Observasi dapat pula dilakukan dalam penelitian kualitatif apabila eksperimen
disusun dan dilakukan oleh peneliti lain, si peneliti mengamati subjek yang
diteliti dalam eksperimen tersebut dalam situasi apa adanya. Subjek yang
diteliti tidak menjadi objek eksperimen dan tidak tahu kehadiran observer
(eksperimen dengan laboratorium berkaca).
6)
Agar dapat berfungsi sebagai
metoda dalam penelitian ilmiah pengamatan harus dilakukan sesuai
persyaratannya. Apabila hal tersebut dilakukan maka akan memperoleh data yang
tepat dan dapat dipertanggung jawabkan (Suparlan, 1994: 62).
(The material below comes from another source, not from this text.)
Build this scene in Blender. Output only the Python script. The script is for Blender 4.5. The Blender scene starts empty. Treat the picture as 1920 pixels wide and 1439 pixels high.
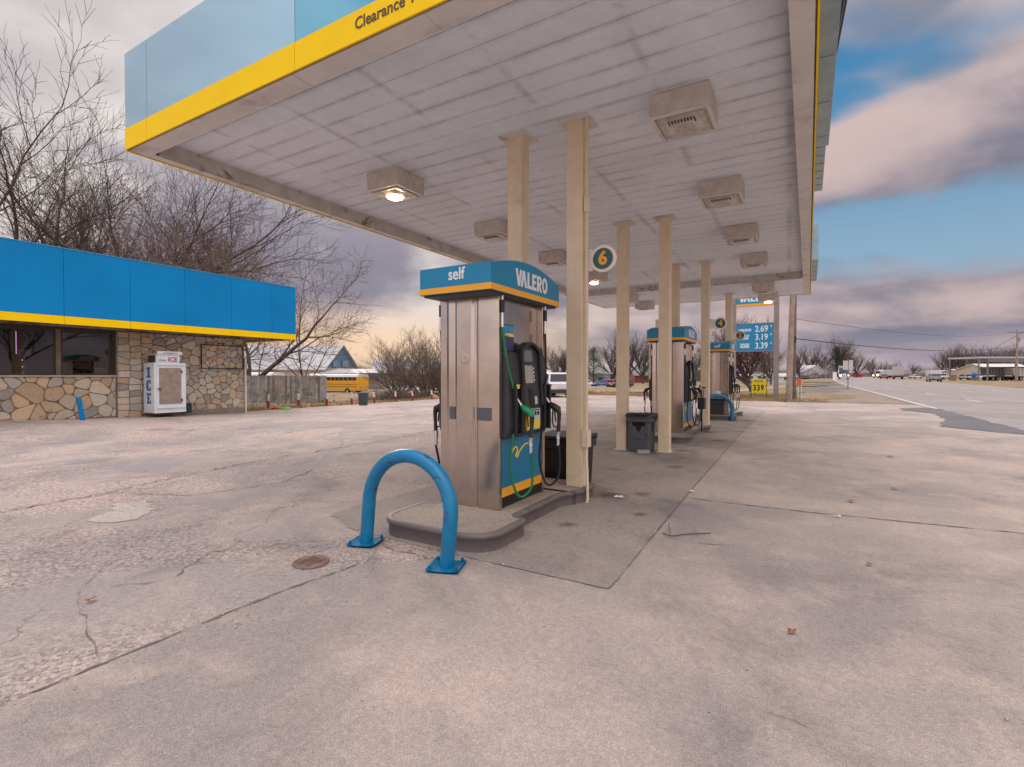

Peneliti dalam
penelitian ilmiah dengan menggunakan teknik pengamatan harus memperhatikan 8
(delapan) hal, yaitu: a) ruang atau tempat, b) pelaku, c) kegiatan, d)
benda-benda atau alat-alat, e) waktu, f) peristiwa, g) tujuan, h) perasaan
subjek yang diteliti.
7)
Mengacu pendapat beberapa
penulis Flick (2002: 136) menyatakan terdapat 7 (tujuh) tahap dalam pelaksanaan
observasi, yaitu:
a)
Melakukan seleksi terhadap setting penelitian.
b)
Mendefinisikan apa yang dapat
didokumentasikan dalam observasi dan dalam setiap kasus.
c)
Melakukan latihan bagi peneliti
tentang aturan-aturan yang harus ditaati dalam melakukan pengamatan sesuai
fokus-fokus penelitian yang direncanakan.
Catatan penulis: fokus penelitian dapat berubah sesuai kondisi dilapangan.
d)
Mendiskripsikan apa yang akan
dilakukan dilapangan.
e)
Memokuskan observasi pada
aspek-aspek yang relevan dengan pertanyaan penelitian.
f)
Menyeleksi apa yang diobservasi
dengan mengutamakan aspek-aspek pokok.
g)
Mengakhiri observasi apabila
tujuan observasi telah tercapai artinya apa yang akan diobservasi tidak dapat
dikembangkan lagi karena telah sesuai dengan teori yang mendasari, dan tidak
akan mendapatkan data-data baru lagi yang memberikan pengetahuan baru.